New study reveals the way we remember facts can spread misinformation

In the age of ‘fake news’ and misinformation, one would hope that we could rely at least rely on our own response to information. But, according to a recent study by Ohio State University, our ability to ascertain information is unreliable and often skewed. The study found that people given accurate statistics on a controversial issue tended to misremember those figures to comply with commonly held beliefs.  So much for self-reliance.

One example of this is best exemplified in nation-wide socio-political assumptions. When people are told that the number of Mexican immigrants in the US has declined in recent years (a fact) most claim the inverse to be true. This, the study postulates, is a result of people’s natural inclination to adopt the widely held belief system. 

A domino of disinformation

 To further complicate the matter, the study found that the spread of misinformation is exacerbated as it’s passed on to others. As the information moves from one receiver to the next, the information gets further and further from the truth — similarly to the game of ‘telephone’. 

“People can self-generate their own misinformation. It doesn’t all come from external sources,” said Jason Coronel, the lead author of the study and assistant professor of communication at The Ohio State University.

“They may not be doing it purposely, but their own biases can lead them astray. And the problem becomes larger when they share their self-generated misinformation with others.”

The first study: probable bias vs truth

In the first of the two studies, a group of 110 participants was presented with cursory written descriptions of four societal issues involving numerical data. The study considered four scenarios. The first two societal issues presented participants with factually accurate data that positively correlated with the commonly held viewpoint of the participants — for example, many people generally expect more Americans to support same-sex marriage than oppose it, which is affirmed in public opinion polls. 

The researchers also presented participants with two issues for which the numbers didn’t coincide with how most people viewed the topics.

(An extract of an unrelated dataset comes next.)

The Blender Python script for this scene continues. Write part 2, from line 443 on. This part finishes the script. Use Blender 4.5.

For example, most agree with the assumption that the number of Mexican immigrants in the US increased between the years 2007 and 2014. When, in fact, this figure dropped from 12.8 million in 2007 to 11.7 million in 2014. 

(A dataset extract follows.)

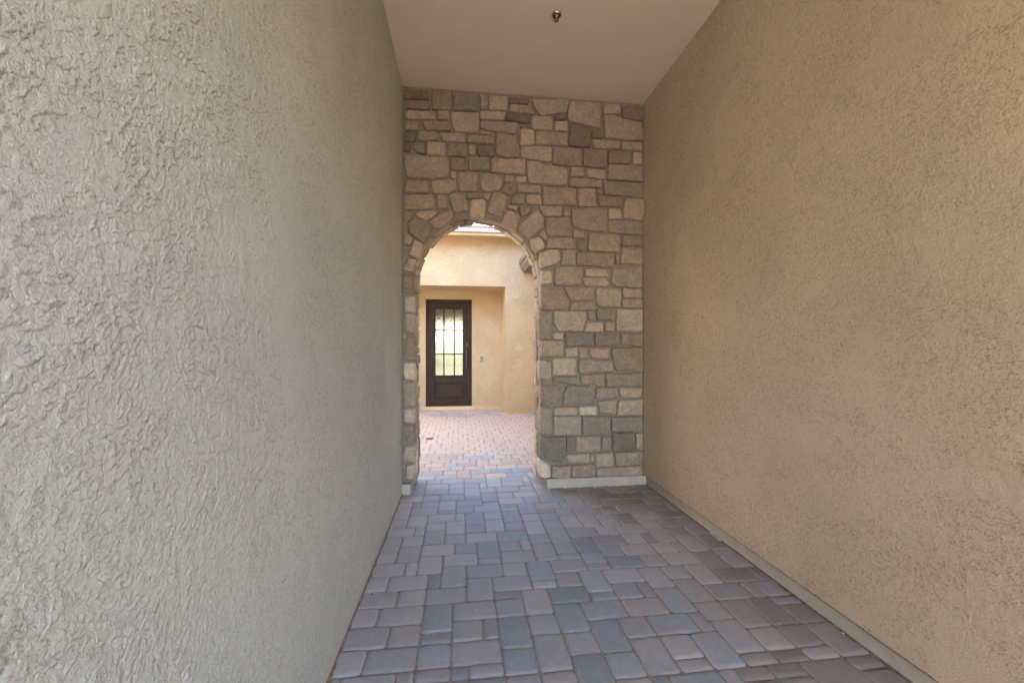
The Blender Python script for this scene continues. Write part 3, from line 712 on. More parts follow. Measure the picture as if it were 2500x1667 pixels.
STONES = '''d -553,3944 -421,3940 -317,3932 -314,3856 -442,3847 -551,3839
d -548,3828 -426,3831 -309,3832 -309,3753 -431,3750 -540,3750
d -290,3931 -98,3948 -98,3767 -287,3759
s -82,3936 167,3943 162,3771 -76,3763
g 187,3939 259,3925 261,3797 187,3798
p 278,3932 465,3934 462,3800 275,3798
d 479,3927 680,3930 674,3882 479,3871
p 485,3854 617,3861 697,3850 731,3779 600,3776 482,3785
y 705,3918 1062,3954 1085,3939 1067,3830 969,3806 808,3773 762,3804 717,3874
b 1114,3933 1413,3940 1425,3877 1425,3682 1319,3693 1225,3713 1091,3729 1079,3808 1096,3889
y 1449,3925 1634,3938 1631,3840 1455,3828
d 1658,3928 1894,3927 1894,3793 1773,3791 1664,3807
y 1461,3811 1586,3819 1652,3795 1857,3768 1888,3665 1876,3583 1742,3575 1473,3582
b -553,3728 -495,3734 -255,3737 -249,3661 -415,3650 -548,3649
b -233,3750 -112,3752 -122,3656 -233,3662
y -95,3740 -11,3754 167,3752 173,3647 167,3559 71,3555 -60,3555 -87,3598 -101,3679
p 187,3775 448,3771 423,3694 187,3695
d 459,3772 691,3771 691,3684 544,3688 437,3698
p 711,3761 911,3760 917,3718 914,3627 796,3626 708,3629
d 940,3770 969,3801 1070,3816 1070,3751 1004,3741 940,3737
p 946,3723 1082,3726 1073,3623 940,3629
y -546,3631 -426,3636 -394,3559 -479,3540 -540,3542
b -383,3633 -260,3641 -114,3643 -101,3558 -335,3549 -362,3591
y 187,3676 572,3679 566,3622 538,3565 342,3575 187,3601
p 189,3582 336,3561 334,3541 189,3543
d 592,3652 637,3669 682,3663 682,3638 597,3636
l 589,3613 654,3628 731,3610 734,3467 586,3456
b 745,3606 854,3612 1079,3609 1082,3479 946,3480 745,3476
d 1108,3702 1166,3709 1319,3670 1322,3584 1325,3479 1207,3475 1096,3486 1096,3616
d 1340,3654 1449,3658 1446,3578 1337,3577
g 1340,3557 1634,3552 1634,3477 1473,3473 1343,3477
b 1652,3553 1876,3548 1870,3467 1652,3472
d -553,3522 -437,3526 -450,3433 -495,3428 -548,3433
g -426,3535 -260,3543 -233,3528 -231,3452 -421,3443
y -217,3535 44,3537 41,3457 -93,3449 -185,3455
b 71,3531 325,3532 328,3452 49,3452
p 353,3562 420,3566 561,3538 580,3332 409,3326 348,3353 342,3458
y 603,3437 717,3452 888,3454 911,3435 914,3322 865,3303 717,3323 603,3334
g 934,3454 1219,3459 1213,3276 1062,3282 928,3286
d 1245,3457 1500,3457 1497,3296 1467,3269 1243,3283
d 1512,3455 1757,3463 1748,3327 1509,3320
p 1773,3450 1876,3447 1873,3331 1770,3331
d -548,3406 -485,3404 -501,3333 -546,3333
s -463,3416 -431,3424 -349,3423 -349,3317 -421,3326 -469,3367
p -333,3438 -152,3435 -150,3347 -158,3300 -260,3308 -333,3315
g -136,3436 52,3433 52,3312 -136,3310
p 74,3431 134,3435 137,3333 74,3332
d 176,3429 328,3430 331,3327 187,3322 159,3342 154,3397
y -548,3280 -335,3294 -158,3296 -117,3254 -125,3106 -282,3079 -527,3080 -548,3204
b -101,3288 44,3296 44,3175 -101,3173
s 68,3314 278,3317 278,3184 77,3176
p 297,3304 640,3317 640,3166 487,3164 297,3168
l -104,3162 -46,3160 -46,3093 -104,3093
b -527,3048 -327,3058 -314,2938 -548,2922 -538,2982
y -287,3054 -49,3079 -46,2972 -147,2932 -282,2934
p -27,3154 154,3169 165,3103 162,2973 -22,2971 -30,3066
l 203,3138 264,3155 348,3157 398,3126 415,3060 398,3003 364,2988 320,2989 286,2973 220,2973 192,3000 181,3077
l 431,3144 527,3141 527,3082 431,3080
l 547,3139 654,3141 651,3082 547,3083
y 660,3296 774,3305 819,3276 1038,3259 1079,3222 1067,3085 980,3072 677,3078 660,3156
y 1108,3263 1248,3265 1248,3170 1105,3169
p 1278,3255 1473,3250 1467,3158 1378,3165 1278,3172
s 1509,3304 1712,3318 1876,3309 1882,3152 1497,3154
y 1099,3155 1313,3148 1440,3143 1434,3068 1096,3066
g 1455,3138 1876,3129 1876,2987 1652,2997 1461,3006
g 459,3068 538,2987 538,2976 493,2941 403,2993 426,3027
b 552,3061 794,3058 796,2982 561,2977
b 822,3045 1163,3044 1161,2873 819,2862
p 1187,3045 1207,3055 1366,3059 1378,3025 1372,2873 1193,2866 1181,2948
b 1390,3049 1446,3048 1443,3005 1390,3003
b 1390,2980 1658,2977 1655,2882 1419,2878
p 1688,2958 1748,2972 1900,2967 1900,2839 1870,2745 1773,2753 1676,2767 1664,2830 1682,2918
y -548,2887 -479,2912 -282,2923 -263,2897 -258,2780 -442,2772 -548,2765
g -236,2925 -152,2924 -128,2788 -233,2786
p -120,2914 -87,2937 -22,2951 16,2937 44,2866 77,2785 -65,2746 -98,2816
g 49,2957 187,2958 187,2905 99,2896 60,2889
b 214,2956 303,2960 270,2881 220,2901
p 88,2862 115,2888 187,2894 236,2885 245,2852 231,2713 82,2708
b 320,2969 364,2974 465,2928 448,2883 409,2737 401,2711 264,2776 259,2792 286,2876
y 493,2863 510,2930 561,2966 631,2966 634,2866
l 654,2965 785,2965 805,2932 814,2865 654,2864
p 471,2842 566,2843 549,2798 471,2812
g 580,2852 722,2841 688,2775 603,2738 575,2810
y 782,2852 1021,2856 1015,2757 848,2750 808,2791
y 1033,2842 1108,2845 1105,2760 1033,2757
y 1120,2832 1290,2861 1497,2861 1485,2708 1479,2613 1295,2622 1190,2641 1126,2667
l 1520,2856 1622,2857 1652,2807 1652,2755 1514,2750
g 1514,2735 1876,2728 1876,2606 1773,2594 1509,2614
y 848,2736 1096,2754 1111,2678 1105,2558 900,2552 854,2584
p 1134,2619 1182,2620 1261,2585 1255,2543 1134,2542
y 752,2816 830,2750 827,2636 695,2527 685,2515 561,2617 580,2646
l 465,2789 499,2790 592,2732 561,2653 544,2596 527,2593 403,2675 426,2737
g -546,2752 -447,2748 -458,2715 -495,2675 -527,2636 -548,2679
p -442,2726 -389,2745 -309,2767 -255,2763 -225,2740 -282,2694 -341,2662 -378,2680 -431,2705
b -309,2650 -239,2701 -158,2754 -76,2757 -74,2707 -120,2656 -212,2587 -260,2586
g -516,2615 -469,2666 -410,2668 -357,2626 -287,2574 -335,2491 -367,2446 -442,2493 -511,2545
g -543,2520 -516,2527 -463,2490 -469,2463 -501,2413 -548,2423
p -458,2458 -431,2459 -370,2428 -378,2395 -415,2280 -508,2326 -485,2387
l -516,2288 -442,2285 -437,2258 -455,2143 -559,2174 -548,2217 -516,2245
d -559,2125 -458,2121 -466,1959 -474,1942 -553,1952
l 824,2608 833,2603 869,2554 854,2496 771,2566
y 690,2506 781,2539 808,2512 837,2446 830,2429 757,2379 704,2451
y 872,2525 1026,2542 1140,2540 1161,2429 842,2426
b 1176,2523 1264,2526 1252,2420 1219,2410 1182,2424
b 1303,2589 1610,2587 1628,2561 1622,2406 1450,2407 1291,2415 1294,2521
b 1665,2580 1827,2582 1884,2497 1877,2482 1653,2475
b 1659,2452 1884,2449 1884,2305 1859,2293 1641,2291 1647,2401
p 789,2372 878,2409 967,2417 993,2377 1002,2325 961,2266 807,2227 783,2290
g 1020,2413 1161,2423 1161,2265 1002,2261 1020,2325
b 1176,2391 1573,2387 1570,2286 1554,2247 1376,2258 1176,2265
p 1585,2375 1619,2370 1616,2293 1588,2289
b 949,2236 1231,2243 1225,2154 1210,2060 943,2055 940,2149
l 1258,2220 1303,2230 1480,2228 1520,2154 1389,2149 1258,2152
p 1243,2134 1480,2139 1511,2089 1511,2054 1258,2055
g 1560,2232 1884,2270 1877,2054 1821,2041 1585,2055 1530,2095 1554,2161
l 807,2204 895,2203 919,2166 916,2090 895,2069 807,2062
p 812,2030 1002,2036 1038,2004 1086,1906 1089,1830 1050,1817 907,1804 804,1806 804,1942
p 1044,2034 1352,2033 1340,1909 1116,1900 1086,1947
y 1376,2033 1628,2032 1647,1955 1634,1842 1450,1839 1383,1868
g 1665,2035 1871,2030 1871,1946 1672,1943
b 1659,1922 1877,1922 1884,1835 1659,1833
g 1122,1888 1352,1889 1376,1809 1098,1803
b 1389,1824 1591,1823 1573,1701 1389,1706
y 1603,1814 1884,1817 1877,1590 1790,1583 1594,1600 1597,1701
y 1288,1796 1367,1794 1367,1697 1297,1702
y 931,1784 1273,1793 1267,1722 1237,1590 1086,1592 990,1586 925,1667
g 789,1788 907,1784 907,1510 789,1512 783,1695
l 1285,1675 1444,1679 1459,1665 1453,1585 1249,1587
g 1477,1680 1576,1683 1573,1591 1468,1594
l 925,1574 1032,1574 1029,1504 925,1507
s 1050,1569 1346,1573 1349,1440 1328,1434 1068,1437 1050,1522
g 1367,1564 1628,1565 1628,1464 1585,1437 1373,1440
b 1650,1559 1890,1566 1884,1464 1859,1428 1647,1452
b 807,1489 1026,1492 1035,1452 1032,1329 804,1329
l 1056,1416 1182,1425 1185,1328 1050,1329
b 1201,1416 1243,1425 1276,1405 1288,1310 1201,1311
p 1303,1410 1517,1413 1511,1310 1328,1313
b 1554,1416 1884,1422 1890,1182 1597,1182 1566,1256 1548,1345
l 789,1283 848,1289 895,1265 907,1218 907,1096 789,1103
l 925,1306 1050,1317 1170,1311 1158,1138 919,1143
g 1194,1293 1554,1292 1557,1173 1194,1167
g 931,1119 1182,1123 1194,1046 1050,1060 925,1073
p 1207,1140 1267,1146 1316,1139 1376,1151 1462,1144 1456,1026 1425,1017 1346,1045 1231,1046
g 1487,1144 1884,1156 1877,1015 1487,1019
d 800,1035 965,1036 1007,964 1007,901 979,847 901,827 803,836
s 1070,1025 1306,1029 1342,994 1360,840 1277,831 1021,839 1035,915
b 1385,1007 1588,1008 1613,913 1522,901 1378,896
p 1632,1004 1875,1001 1860,910 1815,903 1639,906
y 1399,860 1595,889 1592,728 1522,739 1421,748
y 1624,871 1889,881 1882,725 1668,719 1602,724
p 933,809 1173,812 1173,732 933,734
L 1202,812 1385,815 1388,728 1202,732
y 796,808 908,803 905,541 796,548
g 933,720 1220,721 1216,530 933,530
g 1234,717 1530,711 1526,529 1238,530
s 1544,700 1882,697 1882,555 1544,557
d 800,513 1049,514 1042,251 1007,245 796,301
d 1070,513 1152,507 1149,355 1070,361
p 1170,510 1414,508 1428,357 1166,354
g 1443,500 1530,497 1522,361 1443,363
d 1559,539 1793,536 1786,353 1559,353
p 1812,529 1886,531 1882,350 1808,363
p 1070,326 1306,333 1316,249 1092,246 1070,278
p 1327,322 1356,321 1360,244 1324,245
p 1374,331 1555,336 1562,195 1378,198
b 1581,331 1882,333 1882,194 1595,197
L 782,274 810,273 894,242 901,104 845,100 789,122 779,219
p 915,221 1007,211 1106,221 1113,96 1007,87 915,104
r 1127,214 1363,226 1367,94 1127,96
b 1392,163 1421,179 1882,187 1882,88 1522,88 1388,96
l -546,1915 -448,1920 -445,1764 -546,1773
p -532,1752 -448,1749 -445,1674 -448,1553 -539,1581 -542,1674
l -556,1546 -533,1539 -533,1503 -556,1503
d -511,1532 -448,1525 -445,1297 -539,1311 -542,1432 -514,1475
L -553,1265 -448,1268 -448,1104 -539,1112 -556,1176
g -561,1079 -449,1077 -446,848 -543,854 -558,950
l -550,802 -507,827 -446,819 -449,683 -507,691 -550,699
d -558,663 -449,657 -449,491 -514,492 -547,567
l -540,464 -449,457 -446,395 -453,306 -543,309 -554,332
p -529,279 -453,280 -449,210 -460,137 -532,147'''
srng = random.Random(3)
for i, l in enumerate(STONES.split('\n')):
    c_, *ps = l.split(); poly = [tuple(int(t) / 1000 for t in p.split(',')) for p in ps]
    cx = sum(p[0] for p in poly) / len(poly); cz = sum(p[1] for p in poly) / len(poly)
    poly = [(p[0] + (.003 if p[0] > cx else -.003), p[1] + (.003 if p[1] > cz else -.003)) for p in poly]     # tight joints
    h = .032 + srng.uniform(-.005, .008)
    if AR - .03 < min(math.hypot(p[0] - AX, p[1] - AS) for p in poly) < AR + .03 and cz > AS + .1: h += .018; c_ = 'lpl'[i % 3]
    # stones that turn the corner of the opening are as deep as their own width
    mind = min(math.hypot(p[0] - AX, p[1] - AS) if p[1] > AS else abs(p[0] - AX) for p in poly)
    back = -.11 if mind < AR + .035 else -.02
    me = stone_mesh(poly, lambda u, v, w: (u, MF - w, v), h, i, back)
    o = link('stone', me, M['stone_' + c_]); keep_parent(o, sw)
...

After reading the descriptions, the participants were then asked to jot down (from memory) the figure that they saw in the description of each social scenario. 

The researchers, as predicted, found that participants wrote down the correct data for the scenarios that coincided with popular opinion on the issue. (Participants wrote down a larger number for the percentage of people who supported same-sex marriage than for those who opposed it — a true relationship.)

However, the numbers that the participants jotted down from the scenario that went against popular opinion (whether the number of Mexican had risen or decreased), participants were way off from the actual figure — in this case, their probable biases eclipsed the truth.

Interestingly, some participants remembered the actual figures but inverted them to conform to their bias. 

“Their biases were leading them to misremember the direction they were going,” said Coronel. 

The second study: a game of “telephone”

If the results from the first study proved an individual involuntary inability to remain unbiased when absorbing factual data, the second study revealed how skewed this information becomes when passed along amongst a group of individuals. 

In the second study, the first person in the “telephone chain” was presented with accurate data on Mexican immigrants in the United States (the figure dropped from 12.8 million to 11.7 million). They then wrote down these figures from memory, and were asked to pass these numbers to the second person in the chain, who had to remember them and write them down, and so on and so forth until the chain was complete.

The results were shocking — on average, most of the initiators (first person to pass on the message), said that the number of Mexican immigrants actually increased by 900,000 from 2007 to 2014 rather than truth — that it dropped by 1.1 million.

The final verdict of the last person in the chain: the number of Mexican immigrants had increased in those 7 years by about 4.6 million. This drastic deviation from the given fact underlines the shaky terrain of both verbal and written communication amongst groups of people. 

Breaking the bias chain 

Before you discount every piece of information you’ve ever received from another individual, Shannon Poulson, one of the doctoral students who conducted the study, lends one sound piece of advice for consideration: 

“We need to realize that internal sources of misinformation can possibly be as significant as or more significant than external sources,” she said.